Im Druckguss finden verlorene Kerne bisher nur bedingt Anwendung, da sie den Prozessbedingungen in der Regel nicht standhalten. Ein höherer Bindergehalt bringt zwar auch höhere Festigkeitswerte, erschwert aber gleichzeitig den Entkernprozess. Max Schütze von der Hochschule Aalen - Technik und Wirtschaft – sieht hier noch Entwicklungspotenzial und forscht an hybriden Sandkernen, die in einem zweischichtigen Kernschießprozess hergestellt werden. Das Innere dieser hybriden Kerne besteht aus einer weniger festen Sand-Binder-Mischung, die dann in einem weiteren Kernschießprozess mit einer hochfesten Mixtur umschlossen wird. Dies erlaubt die getrennte Optimierung zur Lösung des typischen Zielkonflikts zwischen Kernfestigkeit und Zerfallseigenschaft. Über unterschiedliche Analysen, wie Messung der auftretenden Kräfte im Kern, das Filmen der Strömung im Wassermodell und Wärmebildaufnahmen des realen Aluminium-Druckgießprozesses, wurde der Druckgießprozess charakterisiert. Hieraus werden Anforderungen an die Teilkerne abgleitet und im nächsten Schritt eine Simulationsmethodik entwickelt, um entsprechende Kerne herzustellen.

Das Gießerei-Institut der TU Bergakademie Freiberg forscht intensiv an der Sandaufbereitung und betreibt eine entsprechende Anlage. Die Ergebnisse der Forschungsarbeiten zur Verwendung der regenerierten Sande für die Kernherstellung sind vielversprechend. Doch inwieweit sind auch die anfallenden Stäube aus der Grünsandregenerierung nutzbar? Dieser Frage geht Gerhard Pentz nach, denn will man Wertstoffe möglichst umfassend im System halten, sollten auch jene aus dem Altsand-Recyclingstaub Berücksichtigung finden.
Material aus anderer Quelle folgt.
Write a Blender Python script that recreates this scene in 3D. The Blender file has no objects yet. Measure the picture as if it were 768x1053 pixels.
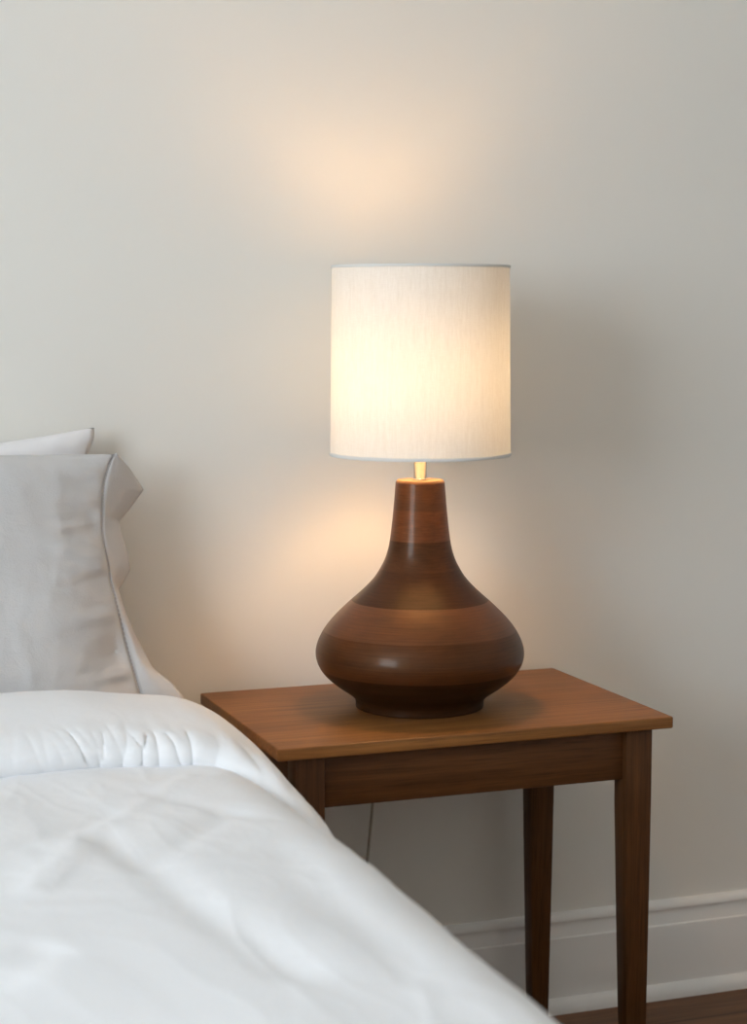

Es wurden neue Technologien entwickelt, bei denen die Stäube mittels eines Abweiseradsichters in eine Fein- und eine Grobfraktion geteilt werden. Die Wertstoffe wie Bentonit und Glanzkohlenstoffträger werden dabei bevorzugt in der Feinfraktion angereichert. Die weiteren Untersuchungen zielen darauf ab, wie diese zum Wiedereinsatz kommen können.